En effet, la musique va devoir affronter des enjeux majeurs liés à l'expansion des technologies numériques : la défense de la conception européenne du droit d'auteur, par opposition au modèle anglo-saxon du copyright, menacée jusqu'à Bruxelles comme l'ont montré les difficultés d'adoption de la directive sur les droits d'auteur ; la question du partage de la valeur entre l'ensemble des acteurs de la filière musicale, à commencer par les artistes, face à la position désormais incontournable prise par les plateformes de musique en ligne par abonnement ; l'impact sur la diversité culturelle des algorithmes mis en oeuvre par les services de streaming, qui sont susceptibles, comme cela est déjà le cas pour l'information - un sujet sur lequel notre présidente a beaucoup travaillé - d'influencer très fortement les choix des utilisateurs, au risque d'une uniformisation des goûts.
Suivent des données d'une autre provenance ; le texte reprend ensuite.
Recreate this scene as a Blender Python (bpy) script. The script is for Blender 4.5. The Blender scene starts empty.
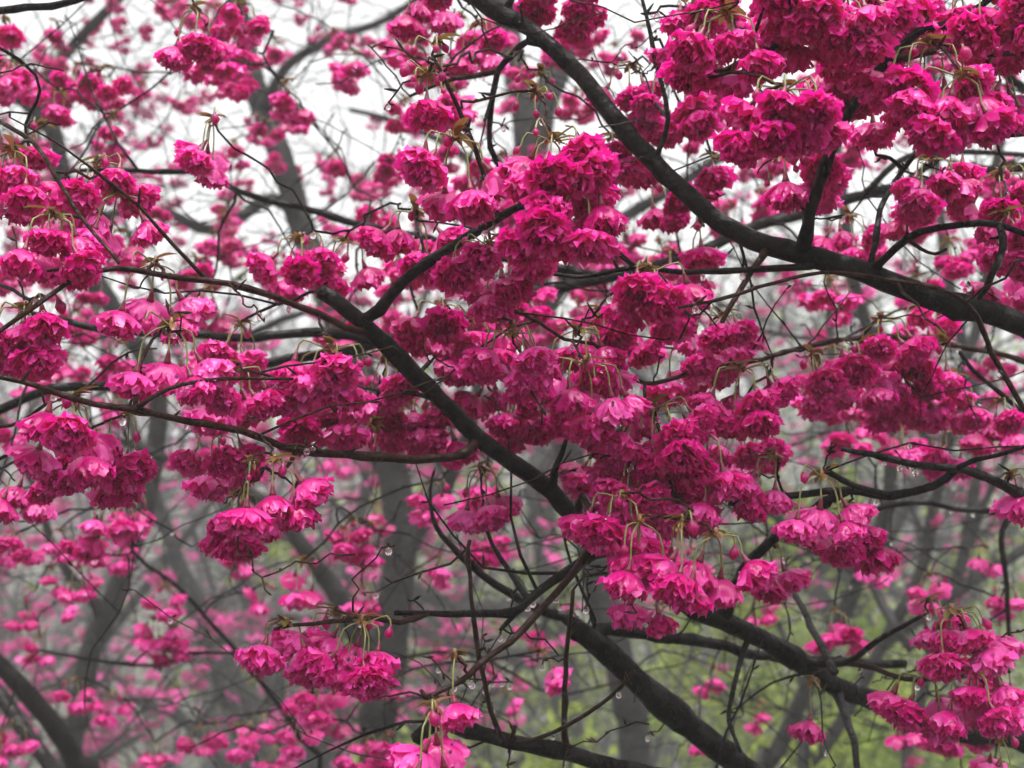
import bpy, math, random
import numpy as np
from mathutils import Matrix, Vector, Quaternion

RNG = random.Random(7)
NR = np.random.RandomState(7)
S = bpy.context.scene
COL = S.collection
R = math.radians

# ------------------------------------------------------------------ camera, sky, sun, exposure
PITCH = 10.0
EYE = Vector((0.0, 0.0, 1.6))
FPX = 512.0 / math.tan(R(20.0))
cam_d = bpy.data.cameras.new('camera')
cam = bpy.data.objects.new('camera', cam_d)
COL.objects.link(cam)
cam.location = EYE
cam.rotation_euler = (R(90 + PITCH), 0, 0)
cam_d.sensor_width = 36
cam_d.lens = 18.0 / math.tan(R(20.0))
cam_d.clip_start = 0.05
cam_d.clip_end = 600
cam_d.dof.use_dof = True
cam_d.dof.focus_distance = 1.0
cam_d.dof.aperture_fstop = 9.0
S.camera = cam

SUN_EL, SUN_AZ = 66.0, -40.0
W = bpy.data.worlds.new("World")
S.world = W
W.use_nodes = True
nt = W.node_tree
nt.nodes.clear()
sky = nt.nodes.new('ShaderNodeTexSky')
sky.sky_type = 'NISHITA'
sky.sun_disc = False
sky.sun_elevation = R(SUN_EL)
sky.sun_rotation = R(180 + SUN_AZ)
sky.air_density = 1.0
sky.dust_density = 6.0
sky.ozone_density = 1.0
hs = nt.nodes.new('ShaderNodeHueSaturation')
hs.inputs['Saturation'].default_value = 0.06       # an overcast sky has no blue
bg = nt.nodes.new('ShaderNodeBackground')
bg.inputs['Strength'].default_value = 0.15
wo = nt.nodes.new('ShaderNodeOutputWorld')
nt.links.new(sky.outputs[0], hs.inputs['Color'])
nt.links.new(hs.outputs[0], bg.inputs['Color'])
nt.links.new(bg.outputs[0], wo.inputs['Surface'])

sun_d = bpy.data.lights.new('sun', 'SUN')
sun_d.energy = 1.5
sun_d.angle = R(25)
sun_d.color = (1.0, 0.98, 0.95)
sun = bpy.data.objects.new('sun', sun_d)
COL.objects.link(sun)
# high in the cloud behind the camera's left shoulder
sd = Vector((math.sin(R(SUN_AZ)) * math.cos(R(SUN_EL)), -math.cos(R(SUN_AZ)) * math.cos(R(SUN_EL)), math.sin(R(SUN_EL))))
sun.rotation_euler = sd.to_track_quat('Z', 'Y').to_euler()
sun.location = (3, -3, 12)

S.view_settings.view_transform = 'Standard'
S.view_settings.look = 'None'
S.view_settings.gamma = 1.0
S.view_settings.exposure = 1.3
S.render.engine = 'CYCLES'
S.cycles.max_bounces = 8
S.cycles.transparent_max_bounces = 8
S.cycles.volume_bounces = 1
S.cycles.caustics_reflective = False
S.cycles.caustics_refractive = False
S.cycles.use_denoising = True

# ------------------------------------------------------------------ pixel -> world helper (layout survey only)
cp, sp_ = math.cos(R(PITCH)), math.sin(R(PITCH))
RIGHT = np.array((1.0, 0, 0)); UP = np.array((0, -sp_, cp)); FWD = np.array((0, cp, sp_))
EYEN = np.array(EYE)


def P(px, py, d):
    return EYEN + RIGHT * ((px - 512) / FPX * d) + UP * (-(py - 384) / FPX * d) + FWD * d


def pix(p):
    v = np.asarray(p) - EYEN
    d = v @ FWD
    d = np.where(np.abs(d) < 1e-4, 1e-4, d)
    return 512 + (v @ RIGHT) / d * FPX, 384 - (v @ UP) / d * FPX, d


# ------------------------------------------------------------------ mesh collecting
class MB:
    def __init__(self):
        self.v = []; self.q = []; self.t = []; self.qm = []; self.tm = []; self.a = []; self.n = 0

    def add(self, v, q=None, t=None, m=0, tint=None):
        v = np.asarray(v, float).reshape(-1, 3)
        self.v.append(v)
        if tint is None:
            tint = np.full(len(v), 0.5)
        self.a.append(np.asarray(tint, float).reshape(-1))
        if q is not None and len(q):
            q = np.asarray(q, int).reshape(-1, 4)
            self.q.append(q + self.n); self.qm.append(np.full(len(q), m))
        if t is not None and len(t):
            t = np.asarray(t, int).reshape(-1, 3)
            self.t.append(t + self.n); self.tm.append(np.full(len(t), m))
        self.n += len(v)

    def arrays(self):
        v = np.concatenate(self.v) if self.v else np.zeros((0, 3))
        a = np.concatenate(self.a) if self.a else np.zeros(0)
        q = np.concatenate(self.q) if self.q else np.zeros((0, 4), int)
        t = np.concatenate(self.t) if self.t else np.zeros((0, 3), int)
        qm = np.concatenate(self.qm) if self.qm else np.zeros(0, int)
        tm = np.concatenate(self.tm) if self.tm else np.zeros(0, int)
        return v, q, t, qm, tm, a

    def merge(self, other, M=None, dtint=0.0):
        v, q, t, qm, tm, a = other if isinstance(other, tuple) else other.arrays()
        if M is not None:
            M = np.asarray(M)
            v = v @ M[:3, :3].T + M[:3, 3]
        self.v.append(v); self.a.append(np.clip(a + dtint, 0, 1) if dtint else a)
        self.q.append(q + self.n); self.t.append(t + self.n)
        self.qm.append(qm); self.tm.append(tm)
        self.n += len(v)

    def mesh(self, name, mats, smooth=True):
        v, q, t, qm, tm, a = self.arrays()
        me = bpy.data.meshes.new(name)
        me.vertices.add(len(v)); me.vertices.foreach_set('co', v.astype(np.float32).ravel())
        nl = len(q) * 4 + len(t) * 3
        me.loops.add(nl)
        me.loops.foreach_set('vertex_index', np.concatenate([q.ravel(), t.ravel()]).astype(np.int32))
        me.polygons.add(len(q) + len(t))
        ls = np.concatenate([np.arange(len(q)) * 4, len(q) * 4 + np.arange(len(t)) * 3]).astype(np.int32)
        me.polygons.foreach_set('loop_start', ls)
        me.polygons.foreach_set('material_index', np.concatenate([qm, tm]).astype(np.int32))
        me.polygons.foreach_set('use_smooth', np.full(len(q) + len(t), smooth))
        at = me.attributes.new('tint', 'FLOAT', 'POINT')
        at.data.foreach_set('value', a.astype(np.float32))
        me.update(calc_edges=True)
        for m in mats:
            me.materials.append(m)
        return me


def obj(name, me, parent=None, M=None):
    o = bpy.data.objects.new(name, me)
    COL.objects.link(o)
    if parent is not None:
        o.parent = parent
    if M is not None:
        o.matrix_basis = Matrix(M)
    return o


def tag(o, label=None, cat=None, group=None, kind=None):
    if label: o['label'] = label
    if cat: o['category'] = cat
    if group: o['group'] = group
    if kind: o['kind'] = kind
    return o


def root(name, loc, label, cat, group=None):
    o = bpy.data.objects.new(name, None)
    o.empty_display_size = 0.1
    COL.objects.link(o)
    o.location = loc
    return tag(o, label, cat, group)


def smooth_path(pts, step):
    """Catmull-Rom through pts, resampled at about the given step"""
    p = np.asarray(pts, float)
    if len(p) < 3:
        p = np.vstack([p[0], (p[0] + p[-1]) / 2, p[-1]])
    e = np.vstack([2 * p[0] - p[1], p, 2 * p[-1] - p[-2]])
    out = []
    for i in range(1, len(e) - 2):
        L = np.linalg.norm(e[i + 1][:3] - e[i][:3])
        n = max(2, int(L / step))
        for k in range(n):
            u = k / n
            out.append(0.5 * ((2 * e[i]) + (-e[i - 1] + e[i + 1]) * u + (2 * e[i - 1] - 5 * e[i] + 4 * e[i + 1] - e[i + 2]) * u * u
                              + (-e[i - 1] + 3 * e[i] - 3 * e[i + 1] + e[i + 2]) * u ** 3))
    out.append(p[-1])
    return np.array(out)


def tube(mb, pts, rad, sides=8, m=0, jitter=0.06, tint=0.5, cap=True):
    pts = np.asarray(pts, float); rad = np.asarray(rad, float)
    n = len(pts)
    tg = np.gradient(pts, axis=0)
    tg /= np.linalg.norm(tg, axis=1)[:, None] + 1e-12
    ref = np.array((0, 0, 1.0)) if abs(tg[0][2]) < 0.9 else np.array((1.0, 0, 0))
    u = np.cross(tg[0], ref); u /= np.linalg.norm(u)
    ang = np.arange(sides) / sides * 2 * math.pi
    V = []
    lump = 1 + jitter * NR.randn(n, sides)
    for i in range(n):
        u = u - tg[i] * (u @ tg[i]); u /= np.linalg.norm(u) + 1e-12
        w = np.cross(tg[i], u)
        ring = pts[i] + (np.cos(ang)[:, None] * u + np.sin(ang)[:, None] * w) * (rad[i] * lump[i])[:, None]
        V.append(ring)
    V = np.concatenate(V)
    i = np.arange(n - 1)[:, None]; j = np.arange(sides)[None, :]
    a = i * sides + j; b = i * sides + (j + 1) % sides
    Q = np.stack([a, b, b + sides, a + sides], -1).reshape(-1, 4)
    T = []
    if cap:
        c0, c1 = len(V), len(V) + 1
        V = np.vstack([V, pts[0] - tg[0] * rad[0] * 0.4, pts[-1] + tg[-1] * rad[-1] * 0.4])
        for k in range(sides):
            T.append((c0, (k + 1) % sides, k))
            T.append((c1, (n - 1) * sides + k, (n - 1) * sides + (k + 1) % sides))
    if tint is None:
        s_ = np.concatenate([[0], np.cumsum(np.linalg.norm(np.diff(pts, axis=0), axis=1))]) * 10
        tn = np.repeat(s_, sides)
        tn = np.concatenate([tn, [0, s_[-1]]]) if cap else tn
    else:
        tn = np.full(len(V), tint)
    mb.add(V, Q, T, m, tn)


# ------------------------------------------------------------------ materials
def new_mat(name):
    m = bpy.data.materials.new(name)
    m.use_nodes = True
    t = m.node_tree
    t.nodes.clear()
    return m, t, t.nodes.new('ShaderNodeOutputMaterial')


def ramp(t, stops):
    r = t.nodes.new('ShaderNodeValToRGB')
    e = r.color_ramp.elements
    e[0].position, e[0].color = stops[0][0], (*stops[0][1], 1)
    e[1].position, e[1].color = stops[-1][0], (*stops[-1][1], 1)
    for p, c in stops[1:-1]:
        x = e.new(p); x.color = (*c, 1)
    return r


def petal_mat(name, c0, c1, c2, tr, trc, rough=0.33, spec=0.35, bump=True):
    m, t, out = new_mat(name)
    at = t.nodes.new('ShaderNodeAttribute'); at.attribute_name = 'tint'
    oi = t.nodes.new('ShaderNodeObjectInfo')
    tc = t.nodes.new('ShaderNodeTexCoord')
    no = t.nodes.new('ShaderNodeTexNoise'); no.inputs['Scale'].default_value = 160; no.inputs['Detail'].default_value = 3
    t.links.new(tc.outputs['Object'], no.inputs['Vector'])
    a1 = t.nodes.new('ShaderNodeMath'); a1.operation = 'MULTIPLY_ADD'
    t.links.new(no.outputs['Fac'], a1.inputs[0]); a1.inputs[1].default_value = 0.35
    t.links.new(at.outputs['Fac'], a1.inputs[2])
    a2 = t.nodes.new('ShaderNodeMath'); a2.operation = 'MULTIPLY_ADD'
    t.links.new(oi.outputs['Random'], a2.inputs[0]); a2.inputs[1].default_value = 0.42
    t.links.new(a1.outputs[0], a2.inputs[2])
    a3 = t.nodes.new('ShaderNodeMath'); a3.operation = 'SUBTRACT'; a3.inputs[1].default_value = 0.36
    t.links.new(a2.outputs[0], a3.inputs[0])
    cr = ramp(t, [(0.0, c0), (0.5, c1), (1.0, c2)])
    t.links.new(a3.outputs[0], cr.inputs[0])
    b = t.nodes.new('ShaderNodeBsdfPrincipled')
    b.inputs['Roughness'].default_value = rough
    b.inputs['Specular IOR Level'].default_value = spec
    b.inputs['Coat Weight'].default_value = 0.25 if bump else 0.0
    b.inputs['Coat Roughness'].default_value = 0.12
    b.inputs['Coat IOR'].default_value = 1.33
    t.links.new(cr.outputs[0], b.inputs['Base Color'])
    tl = t.nodes.new('ShaderNodeBsdfTranslucent')
    tl.inputs['Color'].default_value = (*trc, 1)
    mx = t.nodes.new('ShaderNodeMixShader'); mx.inputs[0].default_value = tr
    t.links.new(b.outputs[0], mx.inputs[1]); t.links.new(tl.outputs[0], mx.inputs[2])
    if bump:
        bn = t.nodes.new('ShaderNodeBump'); bn.inputs['Strength'].default_value = 0.25; bn.inputs['Distance'].default_value = 0.0006
        n2 = t.nodes.new('ShaderNodeTexNoise'); n2.inputs['Scale'].default_value = 420; n2.inputs['Detail'].default_value = 2
        t.links.new(tc.outputs['Object'], n2.inputs['Vector'])
        t.links.new(n2.outputs['Fac'], bn.inputs['Height'])
        t.links.new(bn.outputs[0], b.inputs['Normal'])
    t.links.new(mx.outputs[0], out.inputs[0])
    return m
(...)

L'industrie musicale avait très mal vécu l'abandon en 2012 du premier projet de Centre national de la musique. Dans ce contexte, la relance du projet au printemps 2017 par Françoise Nyssen, alors ministre de la culture, a fait renaître beaucoup d'espoir. Les conclusions du rapport de Roch-Olivier Maistre - intitulé « rassembler la musique », titre qui dit tout - en faveur d'un établissement public chargé d'observer, d'appuyer le développement international et de soutenir le secteur, dans une optique de diversité culturelle, ont été unanimement saluées par les acteurs de la filière.